### What is asked:
Produce an exact copy of the lines below that run from the line containing "Build this scene" to the line containing "from mathutils.bvhtree import BVHTree", inclusive; any picture is omitted.

== Data for the task

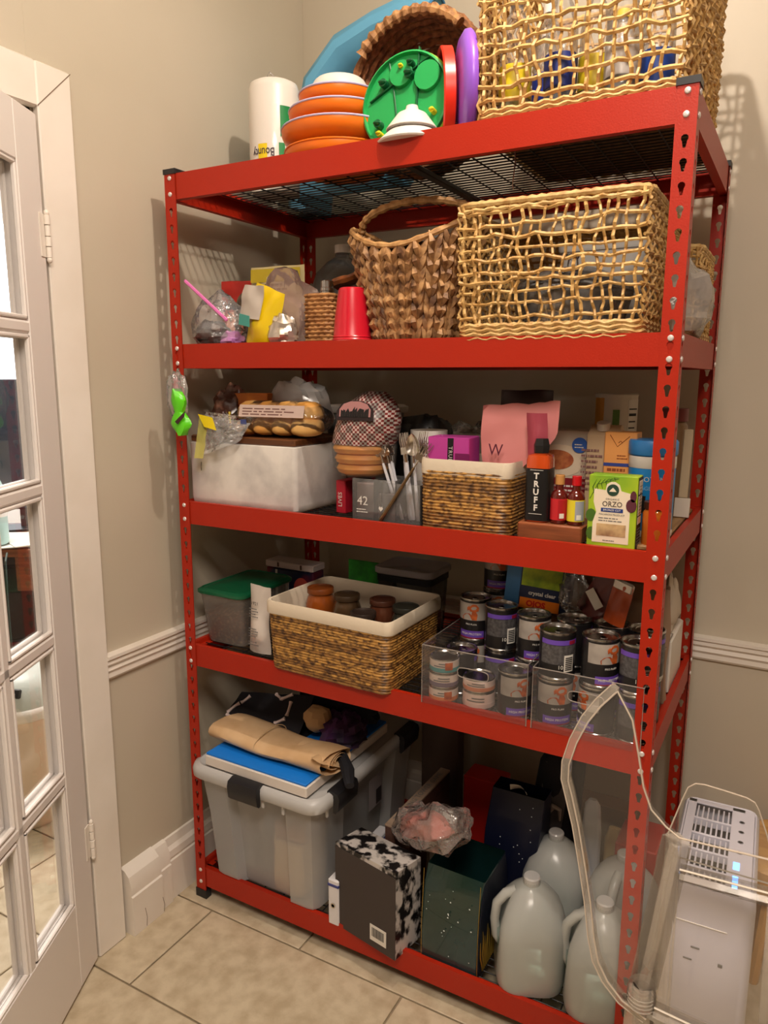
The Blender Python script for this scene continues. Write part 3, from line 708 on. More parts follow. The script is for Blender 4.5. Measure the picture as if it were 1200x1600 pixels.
crumple_bag(.095, .045, .115, 12, .2, freq=1.2).out('film', film('pink_bag_film', op=.45, edge=.6, body=(196, 160, 150), bump=.5), t, ang=25)
t = thing('foil_packet', 'shiny silver-white packet right of the yellow pouch', 'packet', (.318, .045, z), .2)
crumple_bag(.035, .028, .048, 15, .25).out('foil_skin', mat('silver_foil', (214, 204, 190), .22, metal=.7, bump=.4, bscale=30), t, ang=25)
# fine wire hook hanging under top deck
t = tag(M().tube([(.865, .10, Z1-.005), (.866, .10, Z1-.05), (.862, .099, Z1-.09), (.864, .10, Z1-.10)], .0012, 5).out('wire_hook', STEEL), 'thin wire hook hanging beneath the top wire deck', 'hook')

# ================================================================ third shelf
z = Z3
MARBLE = mat('white_marble', (240, 236, 230), .22, col2=(196, 192, 190), scale=9, lo=.44, hi=.70, detail=8, coat=.3)
t = thing('bread_box', 'white marble-effect bread box with wooden lid', 'bread box', (.186, .150, z))
b = M(); b.loft([[(x, y, zz) for x, y in rrect(w_, d_, .012)] for w_, d_, zz in ((.330, .225, 0), (.340, .236, .006), (.344, .240, .020), (.344, .240, .162), (.338, .234, .164))]); b.out('box_body', MARBLE, t)
M().tube([(-.13, -.1215, .09), (-.131, -.1215, .102), (-.129, -.1215, .112)], .0008, 4).out('dark_scratch', BLACK, t)
b = M(); b.box(.336, .232, .018, c=.003); b.out('wooden_lid', mat('walnut', (110, 66, 34), .4, col2=(70, 40, 22), scale=8, stretch=(1, 12, 12), detail=6), t, (0, 0, .164))
BL = z+.1825
BREAD = mat('golden_bread', (222, 156, 72), .5, col2=(240, 190, 114), scale=14, bump=.2, bscale=40)
WRAP = film('bread_wrap', op=.03, edge=.55, rough=.1, bump=.6, bscale=38)
def bun(m_, loc, rx, ry, rz_, t_=None):
    L = []
    for j in range(9):
        a = -PI/2+PI*(j+.02 if j == 0 else (j-.02 if j == 8 else j))/8; zz = math.sin(a); k = math.cos(a)**.7
        L.append([(rx*k*math.cos(2*PI*i/16), ry*k*math.sin(2*PI*i/16), rz_*(zz if zz > 0 else zz*.55)) for i in range(16)])
    return m_.loft(L, loc, t_)
t = thing('bread_pack', 'clear-wrapped pack of bread rolls on the bread box lid', 'bread', (.262, .110, BL), .06)
for i in range(4):
    M().add([], []); q = bun(M(), (-.085+i*.056, -.015, .022), .040, .052, .034).out('bread_roll', BREAD, t)
    q = bun(M(), (-.080+i*.054, -.010, .058), .040, .048, .032).out('bread_roll', BREAD, t)
b = M(); L = []
for k in range(9):
    u = k/8; sc = (.35, .85, 1, 1, 1, 1, 1, .9, .55)[k]; L.append([(-.135+.27*u, -.008+.062*sc*math.cos(q*PI/10)+.002*nz(q, k, 0), .046+.044*sc*math.sin(q*PI/10)+.002*nz(q, k, 4)) for q in range(20)])
b.loft(L).out('wrapper', WRAP, t, ang=40)
q = patch(.19, .030, mat('pale_label', (224, 200, 190), .35), t, (.01, -.066, .066), 'label', (-.25, 0, 0)); lines(q, .17, 3, .007, (0, -.0008, .004), mat('brown_ink', (130, 90, 84), .6), name='small_print')
patch(.018, .013, mat('blue_mark', (64, 74, 130), .5), t, (-.07, -.071, .038), 'blue_mark')
M().tube([(-.138, -.01, .046), (-.16, -.012, .044), (-.175, -.015, .05)], [.012, .006, .014], 8).out('bag_neck', WRAP, t); M().tube([(-.143, -.03, .06), (-.14, -.034, .04), (-.142, -.03, .02)], .003, 6).out('yellow_tie', YEL, t)
t = thing('foil_bag', 'white crinkled foil bag behind the bread rolls', 'bag', (.235, .215, BL), .1)
crumple_bag(.10, .05, .10, 21, .16, flatten=.4).out('foil_skin', mat('white_foil', (214, 212, 212), .28, metal=.4, bump=.5, bscale=24), t, ang=25)
t = thing('food_box', 'orange and red food carton on the bread box', 'box', (.118, .185, BL), .05)
M().box(.115, .06, .105, c=.002).out('carton', mat('carton_red', (176, 44, 24), .4), t); M().box(.1152, .0602, .032, (0, 0, .074), c=.001).out('orange_band', mat('orange_band', (224, 130, 50), .4), t); patch(.028, .026, WHITE, t, (-.025, -.0305, .055), 'white_label')
t = thing('snack_bag', 'dark brown glossy snack bag at back left of bread box', 'bag', (.045, .175, BL), .1)
crumple_bag(.06, .05, .085, 23, .2, flatten=.4).out('bag_skin', mat('brown_foil', (92, 56, 44), .22, col2=(170, 120, 100), scale=26, lo=.55, hi=.7, bump=.5, bscale=24), t, ang=25)
t = thing('plastic_bag', 'clear bag with yellow label drooping over bread box front', 'plastic bag', (.140, .045, BL-.03), .08)
b = M(); b.grid(lambda u, v: (-.075+.15*u*(1-.15*v)+.0*v, -.020-.03*v+.012*nz(u*3, v*3, 0, 1.3, 2)+.006*nz(u*9, v*9, 0, 1, 2)+.035*(u-.5)**2, .085-.11*v*(1-.55*u)-.02*u), 22, 16); b.grid(lambda u, v: (-.072+.15*u*(1-.15*v), -.004-.03*v+.010*nz(u*4, v*4, 3, 1.3, 6)+.03*(u-.5)**2, .09-.105*v*(1-.55*u)-.01*u), 20, 14)
b.out('film', film('crinkled_clear', op=.24, edge=.8, rough=.14, bump=.8, bscale=60), t, ang=20)
b = M(); b.grid(lambda u, v: (-.071+.028*u+.012*v*0, -.026-.028*v+.004*nz(v*5, u, 1), .080-.105*v), 4, 10); b.out('pale_yellow_strip', film('yellow_film', tint=(250, 246, 160), op=.45, edge=.5, body=(222, 214, 120)), t)
M().prism([(0, 0), (.045, -.008), (.060, -.040), (.022, -.032)], -.001, 0).out('yellow_label', YEL, t, (-.066, -.038, .086), (-.15, 0, 0))
t = thing('plastic_bag', 'crumpled green and clear bag hanging on left post', 'plastic bag', (.072, -.040, 1.345), 0)
b = M(); L = []
for k in range(13):
    v = k/12; w_ = (.006, .018, .026, .030, .028, .022, .012, .018, .024, .024, .020, .014, .004)[k]; row = []
    for i in range(14):
        a_ = 2*PI*i/14; n_ = 1+.35*nz(math.cos(a_)*1.5, math.sin(a_)*1.5, v*3, 1, 31); row.append((w_*math.cos(a_)*n_+.012*(1-v)-.004, .014*math.sin(a_)*n_, v*.115))
    L.append(row)
b.loft(L).out('green_film', mat('lime_green_film', (96, 214, 30), .3, bump=.3, bscale=50), t, (-.006, -.012, 0), ang=30)
crumple_bag(.028, .020, .075, 41, .22).out('clear_film', CLEARBAG, t, (-.018, -.004, .040), ang=22)
M().prism([(0, 0), (.034, .026), (.03, .012), (.008, -.006)], -.002, 0).out('dark_print', mat('maroon_print', (60, 26, 34), .5), t, (-.002, -.031, .035))
# bowl-shaped white container behind
t = thing('food_container', 'white lidded food container behind the bread rolls', 'container', (.36, .36, z))
M().loft([[(x, y, zz) for x, y in rrect(w_, w_*.75, .03)] for w_, zz in ((.16, 0), (.19, .20), (.19, .235))]).out('tub', mat('grey_white_plastic', (150, 152, 148), .4), t); M().loft([[(x, y, zz) for x, y in rrect(w_, w_*.75, .03)] for w_, zz in ((.205, .236), (.21, .24), (.21, .252), (.19, .258))]).out('lid', WPL, t)

# bagels in gingham bag resting on clear boxes
t = thing('red_book', 'thin red book spine standing behind the clear card box', 'book', (.445, .17, z), -.05)
M().box(.028, .14, .082, c=.002).out('cover', mat('book_red', (176, 24, 46), .45), t); text('LIVES', .016, WHITE, t, (.0, -.0712, .035), (PI/2, -PI/2, 0))
t = thing('card_box', 'clear plastic card box printed with white 42', 'box', (.562, .10, z), 0)
b = M()
for (w_, d_, h_, x, y, zz) in ((.115, .09, .002, 0, 0, 0), (.115, .002, .098, 0, -.045, 0), (.115, .002, .098, 0, .045, 0), (.002, .09, .098, -.0575, 0, 0), (.002, .09, .098, .0575, 0, 0), (.002, .088, .098, .0, 0, 0)): b.box(w_, d_, h_, (x, y, zz), c=.0004)
b.out('clear_walls', film('acrylic_box', op=.10, edge=.6, rough=.05), t); M().box(.052, .06, .082, (-.029, 0, .003)).out('card_stack', mat('mauve_grey', (150, 132, 130), .6), t); M().box(.05, .06, .06, (.029, 0, .003)).out('card_stack', mat('dim_grey', (128, 116, 112), .6), t)
text('42', .030, WHITE, t, (-.029, -.0472, .045)); lines(t, .034, 2, .006, (-.029, -.0465, .024), WHITE)
patch(.012, .012, WHITE, t, (.02, -.0464, .03), 'heart_mark', poly=[(0, -.006), (.006, .001), (.003, .006), (0, .003), (-.003, .006), (-.006, .001)])
t = thing('bagel_bag', 'gingham-printed clear bag of bagels beside the forks', 'bread', (.520, .115, z+.0985), .1, rx=0)
gm = bpy.data.materials.new('gingham_film'); gm.use_nodes = True; nt = gm.node_tree; bb = nt.nodes['Principled BSDF']; bb.inputs['Roughness'].default_value = .35
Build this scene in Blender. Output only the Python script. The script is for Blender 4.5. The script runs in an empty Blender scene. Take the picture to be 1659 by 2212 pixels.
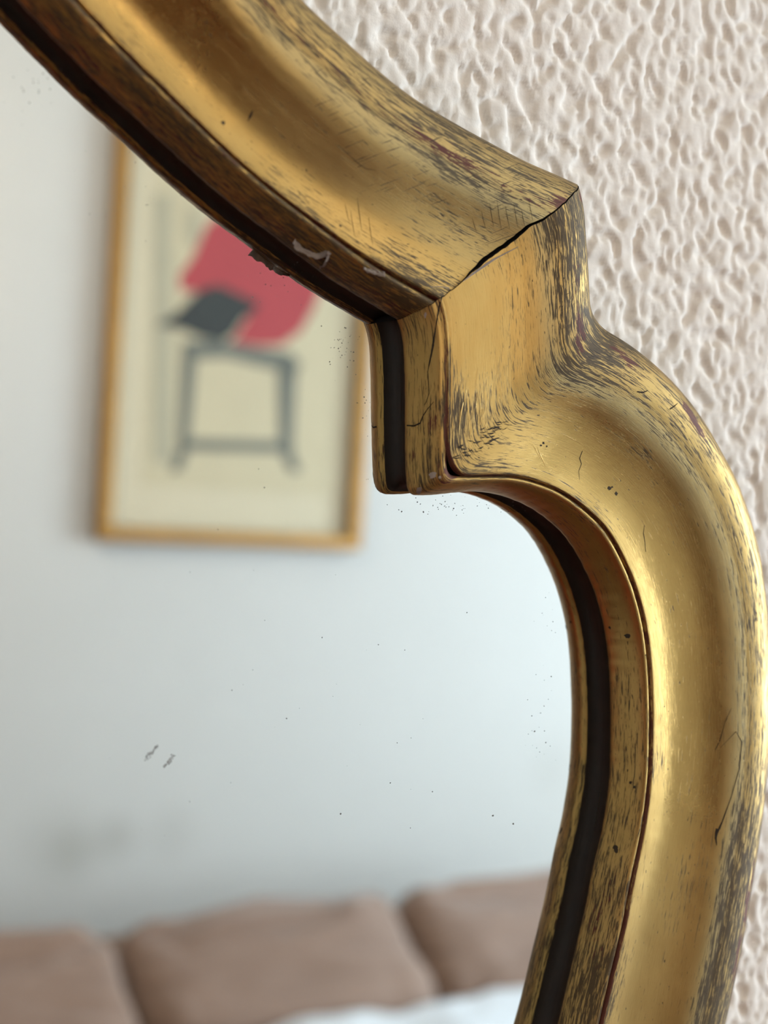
import bpy, bmesh, math, random
import numpy as np
from mathutils import Vector, Matrix
from mathutils.bvhtree import BVHTree

# ------------------------------------------------------------------ camera
IMG_W, IMG_H, F_PX = 1659.0, 2212.0, 3322.0
YAW, ROLL, DIST, EYE = math.radians(31), math.radians(3), 0.36, 1.5
_f = np.array([math.sin(YAW), math.cos(YAW), 0.0])
_r = np.array([math.cos(YAW), -math.sin(YAW), 0.0])
_u = np.array([0.0, 0.0, 1.0])
CR = _r * math.cos(ROLL) + _u * math.sin(ROLL)
CU = -_r * math.sin(ROLL) + _u * math.cos(ROLL)
CAM = np.array([0.0, 0.0, EYE]) - _f * DIST

scene = bpy.context.scene
col = scene.collection
cam_d = bpy.data.cameras.new('camera')
cam = bpy.data.objects.new('camera', cam_d)
col.objects.link(cam)
M = Matrix.Identity(4)
for i in range(3):
    M[i][0], M[i][1], M[i][2], M[i][3] = CR[i], CU[i], -_f[i], CAM[i]
cam.matrix_world = M
cam_d.sensor_fit = 'VERTICAL'
cam_d.sensor_height = 36.0
cam_d.sensor_width = 27.0
cam_d.lens = 36.0 * F_PX / IMG_H
cam_d.clip_start = 0.01
cam_d.dof.use_dof = True
cam_d.dof.focus_distance = 0.362
cam_d.dof.aperture_fstop = 9.5
scene.camera = cam

# ------------------------------------------------------------------ sky and daylight
world = bpy.data.worlds.new('sky')
scene.world = world
world.use_nodes = True
bgn = world.node_tree.nodes['Background']
bgn.inputs['Color'].default_value = (0.74, 0.88, 1.0, 1)
bgn.inputs['Strength'].default_value = 18.0
ROOM_X0, ROOM_X1, ROOM_Y, ROOM_Z = -1.9, 3.7, -2.95, 2.6
WIN_Y0, WIN_Y1, WIN_Z0, WIN_Z1 = -2.15, -0.45, 0.55, 2.35
ld = bpy.data.lights.new('window_portal', 'AREA')
ld.shape = 'RECTANGLE'
ld.size, ld.size_y = WIN_Z1 - WIN_Z0, WIN_Y1 - WIN_Y0
ld.cycles.is_portal = True
lo = bpy.data.objects.new('window_portal', ld)
col.objects.link(lo)
lo.location = (ROOM_X1 + 0.06, (WIN_Y0 + WIN_Y1) / 2, (WIN_Z0 + WIN_Z1) / 2)
lo.rotation_euler = (0, math.radians(90), 0)

scene.view_settings.view_transform = 'Standard'
scene.view_settings.look = 'None'
scene.view_settings.exposure = 0.1
scene.view_settings.gamma = 1.0
scene.view_settings.use_curve_mapping = False
scene.cycles.use_denoising = True
scene.cycles.use_adaptive_sampling = True
scene.cycles.adaptive_threshold = 0.04
scene.cycles.max_bounces = 8
scene.cycles.diffuse_bounces = 4
scene.cycles.glossy_bounces = 5
scene.cycles.sample_clamp_indirect = 6.0
scene.cycles.caustics_reflective = False

rng = np.random.default_rng(7)
random.seed(7)

# ------------------------------------------------------------------ helpers
GLASS_H = 0.0036           # silvered face, metres in front of the wall plane


def ray(p):
    return _f + CR * ((p[0] - 829.5) / F_PX) + CU * ((1106 - p[1]) / F_PX)


def at(p, h):
    """point seen at photo pixel p that lies h metres in front of the mirror wall"""
    d = ray(p)
    return CAM + d * ((-h - CAM[1]) / d[1])


def atr(p, depth):
    """point of the room seen in the mirror at pixel p, on the plane y = -depth"""
    d = ray(p)
    yv = 2 * -GLASS_H + depth
    q = CAM + d * ((yv - CAM[1]) / d[1])
    return np.array([q[0], -depth, q[2]])


def smooth(a, b, x):
    t = np.clip((x - a) / (b - a), 0, 1)
    return t * t * (3 - 2 * t)


_perm = np.random.default_rng(3).permutation(512)
_perm = np.concatenate([_perm, _perm, _perm[:8]])
_ang = np.random.default_rng(5).random(512) * 2 * math.pi
_gx, _gy = np.cos(_ang), np.sin(_ang)


def pnoise(x, y, seed=0):
    x = np.asarray(x, float) + seed * 17.31
    y = np.asarray(y, float) + seed * 9.77
    xi, yi = np.floor(x).astype(int), np.floor(y).astype(int)
    xf, yf = x - xi, y - yi
    u = xf ** 3 * (xf * (xf * 6 - 15) + 10)
    v = yf ** 3 * (yf * (yf * 6 - 15) + 10)

    def g(ix, iy, dx, dy):
        h = _perm[(_perm[ix & 511] + iy) & 511]
        return _gx[h] * dx + _gy[h] * dy
    a = g(xi, yi, xf, yf)
    b = g(xi + 1, yi, xf - 1, yf)
    c = g(xi, yi + 1, xf, yf - 1)
    d = g(xi + 1, yi + 1, xf - 1, yf - 1)
    return (a + u * (b - a) + v * ((c + u * (d - c)) - (a + u * (b - a)))) * 1.5


def obj(name, verts, faces, mat, parent=None, smooth_shade=False):
    me = bpy.data.meshes.new(name)
    me.from_pydata([tuple(map(float, v)) for v in verts], [], faces)
    me.update()
    if smooth_shade:
        me.polygons.foreach_set('use_smooth', [True] * len(me.polygons))
    o = bpy.data.objects.new(name, me)
    col.objects.link(o)
    if mat is not None:
        me.materials.append(mat)
    if parent is not None:
        o.parent = parent
    return o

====

### Finished answer:
Build this scene in Blender. Output only the Python script. The script is for Blender 4.5. The script runs in an empty Blender scene. Take the picture to be 1659 by 2212 pixels.
import bpy, bmesh, math, random
import numpy as np
from mathutils import Vector, Matrix
from mathutils.bvhtree import BVHTree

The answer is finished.